Meredith Levinson, a senior writer for CIO magazine published a podcast with a purpose of revieing best practices of software testing. She believes that the testing phase of software development is the most overlooked yet a critical success factor of a system development.
  1. Respect to your testers: Recruit testers that are experts in coding and system development. This ensures that the system developer would respect the skills of the testers and testers may test with precision and well mannered.
  2. Raise testers awareness of their value: Highlight the deficiencies early on and let the tester knows the value of the system to increase their dilligence and performance.
  3. Co-Locate testers and developers: Putting them together improves the communications which ensures that the system requirements are well known by both of them. This will avoid conflicting ideas and maximising testing results.
  4. Cross-train testers and developers: Cross training testers and developers with both developing and testing skills enables both groups to understand what it feels like to be in each other's shoes. This will make both groups to approach the system with broader understanding and improving the test results.
  5. Tell programmers to relax: There are always conflict between developers and testers. Programmers tend to have their ego get the best of them when testers come to find faults and bugs in their systems. Managers must give understanding to developers that it's the tester's job to find faults in the system and it's not in the developer's fault.
  6. Set up independent report structure: Do not let the testers report to other groups other than the project manager. This includes the developers.
  7. Centralised Test Groups: Centralising test groups ensure that testers learn the testing together with a standardised method.
  8. Dedicate testers to specific systems: Focusing one tester to a function ensures deep understanding to that specific function.
  9. Give testers business training: Testers could learn better on how the business works and gain better understanding on how the system should support the business.
  10. Involve business users in testing: Involving business users in testing phase will ensure that the system meets the specific business requirements. It also helps them to let the developer know about their learning curve of using the system.
  11. Involve network operations: This enables the IT department to plan the system implementation to enable the implementation phase to proceed smoothly.
  12. Build a lab to replicate the business environment: This ensures that any risks that may occur during the development can be easily rectified within the lab so that the actual business process is unaffected.

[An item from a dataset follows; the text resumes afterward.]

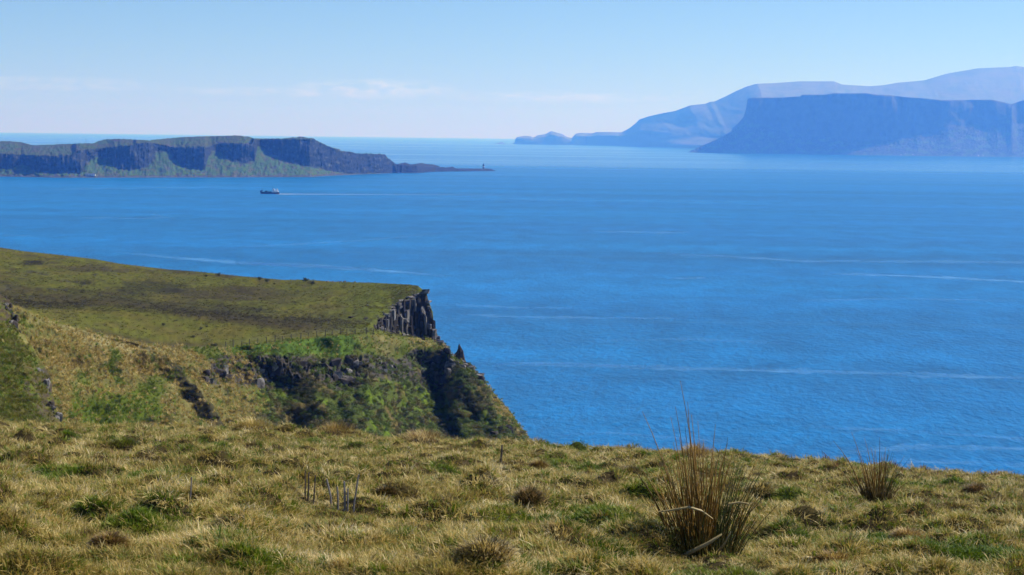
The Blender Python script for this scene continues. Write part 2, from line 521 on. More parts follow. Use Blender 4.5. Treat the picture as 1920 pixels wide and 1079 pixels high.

  13. Test in a lockdown environment: This to ensure that developers do not modify the codngs when Quality Assurance people are testing the system. This will ease on keeping track of the code changes when testing are conducted in an isolated condition.
  14. Test the old and the new: This to ensure that previous systems are compatible with the new one.
  15. Code Coverage: It is used to test all the code changes done by the developers to ensure that the system is running well to specifications before and after code modifications.
  16. Scan source codes for problems: Ensure that all the codings are bug-free.
  17. Identify Patterns: Use a tool to identify patterns that may lead to defects.
  18. Establish Quality Checkpoints: Milestones can be used to easily identified quality flaws at different points of the project to ensure that all problems are identified early and cost-effective to the project.
  19. Apply equivalent class partitioning: Mathematical technique used by testers to identify additional functionalities of the systems that business analysts often overlooked.
  20. Develop a contingency plan: Murphy's law states that anything that can go wrong, will go wrong. Having a contingency plan ensures that the project have a mitigated risks that may occur to identify project problems and easily solve them if occur. This ensures cost-efficiency within the project.